According to the official review of the State Department’s Accountability Review Board, there was never a demonstration against the YouTube video that night in Benghazi: “The Board concluded that there was no protest prior to the attacks, which were unanticipated in their scale and intensity.”

If the truth had mattered, Rice or one of her assistants simply could have checked with deputy chief of mission Gregory Hicks, who after Stevens’ death was the highest-ranking American official in Libya. Appearing May 8 at a congressional hearing, Hicks admitted Rice had not reached out to him prior to her Sunday show appearances.

When asked how he reacted when he heard the U.N. Ambassador blame the video for the attack, Hicks bluntly replied: “I was stunned.  My jaw dropped, and I was embarrassed.”

Even the networks, in the first hours after the Ambassador’s killing, characterized the attack as likely the work of terrorists, not a demonstration that spun out of control. “There is developing evidence tonight that suggests that the killing of four American diplomats in Libya may have been a terrorist attack, not the mob violence that was first suspected,” anchor Scott Pelley announced on the September 12 CBS Evening News, four days before Rice’s round of Sunday interviews.

Yet on September 17, the day after Rice spoke, none of the Big Three “fact-checked” her already-dubious claim of how the attack transpired. Indeed, only the NBC Nightly News revisited her statements — but to contradict Rice’s suggestion that (in correspondent Lisa Myer’s wording) “there was a strong security presence at the consulate.”

On the September 19 Evening News, correspondent Elizabeth Palmer, reporting from Benghazi, discovered that claims of an anti-video protest were baseless. “Most people we talked to, including neighbors around the consulate, say that there was absolutely no demonstration,” Palmer reported. “In fact, the attack began when a group of armed men, as many as 100, showed up at the same time at both the compound’s main gates and began firing.”

In a September 20 appearance on the Spanish-language Univison network, the President himself claimed that a “natural protest” over the video had precipitated the attack: “What we do know is that the natural protests that arose because of the outrage over the video were used as an excuse by extremists to see if they can also directly harm U.S. interests.” That was the same day that his spokesman Jay Carney reversed his earlier spin and flatly declared the assault on the consulate was a “terrorist attack.”

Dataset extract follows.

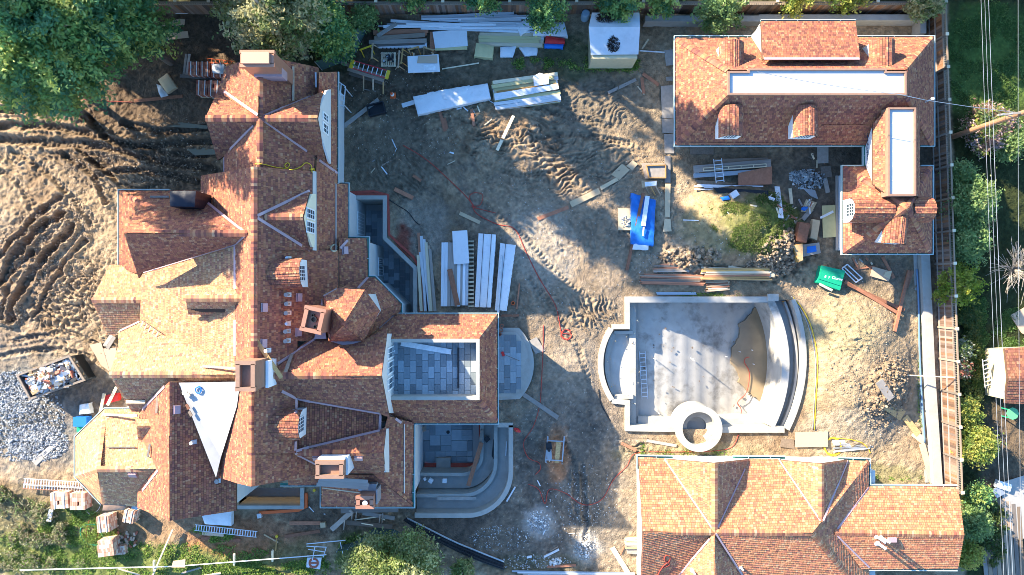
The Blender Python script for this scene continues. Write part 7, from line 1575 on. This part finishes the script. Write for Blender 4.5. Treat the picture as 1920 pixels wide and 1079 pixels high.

That night, all three networks noted the administration’s change of position, but only NBC’s Andrea Mitchell pointed out that Obama was still using the old talking points. Amplifying the confusion, Mitchell offered viewers no guidance: “U.S. officials say that this could have been a long-planned attack; taking the opportunity of a protest; or no protest at all. They are now investigating all possibilities....”

As evidence mounted that U.S. officials knew at the start that this was a terrorist attack, the networks lost interest in determining how and why Team Obama got the talking points wrong. On September 26, Newsweek/Daily Beast national security reporter Eli Lake cited “U.S. intelligence officials” in determining that “intelligence agencies knew within a day that al Qaeda affiliates were behind the attacks in Benghazi, Libya.”

The network response was slow. ABC waited nearly 40 hours to publicize this news; White House correspondent Jake Tapper confirmed Lake’s story on the September 27 World News. NBC waited another 24 hours, until the Obama administration put out a statement from the Office of the Director of National Intelligence accepting responsibility for the changing accounts. Fill-in Nightly News anchor Savannah Guthrie led off the Friday night newscast: “Tonight, a rare reversal. Intelligence officials say they originally got it wrong.”

The CBS Evening News never aired a full story on these revelations, but the network mentioned it in passing on two other shows.

Then on October 23, the CBS Evening News exclusively reported e-mails sent by the State Department during the attack, including one from 6:07pm ET on September 11 referring to how the terrorist group Ansar al-Sharia had claimed responsibility — more evidence that the Obama administration knew at the earliest stages that this was a terrorist attack.

The next day, NBC Nightly News provided a bland two-minute report by Andrea Mitchell on the new e-mail evidence. But ABC’s World News limited its coverage that night to a 20-second item dismissing the significance of the e-mails. Instead of quoting the messages themselves, anchor Diane Sawyer focused on Team Obama’s response: “Secretary of State Hillary Clinton says those e-mails were not hard evidence, and all the incoming information had to be evaluated.”

It’s one thing for officials to make honest mistakes in the immediate aftermath of an attack such as the one that took place in Benghazi on September 11. But after top administration officials were exposed as spouting a false narrative days after intelligence officials had determined the basic story of what happened during the attacks, professional journalists should have recognized their duty to investigate.

But as longtime ABC News veteran and Fox News anchor Brit Hume observed on the October 28 Fox News Sunday, the so-called mainstream media’s watchdogs were AWOL when it came to the Benghazi scandal: “It has fallen to this news organization, Fox News and a couple others, to do all the heavy lifting on this story. And the mainstream organs of the media that would be after this like a pack of hounds, if this were a Republican president, have been remarkably reticent.”